Tidbits.

  • Man. I’m tired. I think the eliptical machine at the apt complex workout room is harder than the one at Gold’s. Either that or it hates me. Which is entirely possible. Because I hate it too.
  • I worked on the ‘Me’ section of the site. You can check it out although most of it is half done. I want to get ALL my content up by the end of next week. One step at a time. Well, it’s more like 5 steps at a time but I think I can do it. I really am loving the layout and I want, for once in my blogging life, to have a complete website. Don’t look at me that way, it could happen!
  • Cassidy has been obsessing over her loose top front tooth. She’s lost the bottom’s but aparently in the first grade missing top front teeth is all the rage right now. It was pretty loose and I told her in the next day or two it would have to come out to prevent any digging for teeth later if it’s swollowed on accident.

    Tonight she went to bed and got up about 30 mintues later and insisted that it be pulled. The idea of the ‘digging’ really had her worried. It’s the first time I’ve had to yank THREE times to get a tooth to come out. She never even flinched. I don’t think she’s capable of feeling pain.

  • She also asked me today what a period is. I made the wise decision to explain to her that it involved blood and her face wrenched up into this look of absolute terror… then I tried to backpeddle. I’m not even sure what I told her at this point because I was in a state of shock from the question itself. I think I mentioned something about babies… and her being too young… but the look of absolute terror took about 30 minutes to go away and now I’m not sure what to do.

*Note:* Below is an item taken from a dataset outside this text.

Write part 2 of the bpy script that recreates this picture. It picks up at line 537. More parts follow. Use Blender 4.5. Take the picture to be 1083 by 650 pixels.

    Do I tell her everything, leaving out the sex part of course?? Do I just leave it alone till she asks again?? We have one of those “How Babies Are Made” books. I just don’t know.

    IT’S TOO EARLY FOR THIS!!! Dammit. I thought I could put off this conversation till she was 21.

8 thoughts on “Tidbits.

  1. I think you could get away with explaining to her what the period itself is without going into GREAT detail since she’s pretty young. Heh…I didn’t know ANYTHING about periods till I got home from school having to pee REALLY bad and when I sat down and looked at my (white of course) pants I screamed murder… my sister ran in and laughed about me being a woman…and that as girls we get those once a month. I was in 6th grade then…first in my class to get her period, and it wasn’t till LATER that year we started sex ed with the videos.

    So I think at her much younger age than when I was suddenly BLEEDING WITH BLOOD EVERYWHERE DEAR GOD you don’t need to go into too much detail.. I think at this age letting her know it’s harmless bleeding a woman gets once a month starting around 12 years old. Honestly, if it scared her, or worried her at all.. You might approach her about it and let her know its nothing to be afraid of…just so she doesn’t associate it with something negative.. heh
    I can just imagine the little girls whispering on the playground about the “period” and what “so-and-so’s mom” said about it.. haha

  2. YIKES!! Well she is a curious child so I should’nt be surprised that she would ask, but gosh she’s so young:( I got a book for Heather around age 9 and we talked about it, B&N has some great pictorial books for this;) Not sure if you want to go that far but if she persists that may be an option. One thing I wouldn’t do is wait until she is 12, the starting age is much younger for many girls. Her aunt was only 10 when she started!!!!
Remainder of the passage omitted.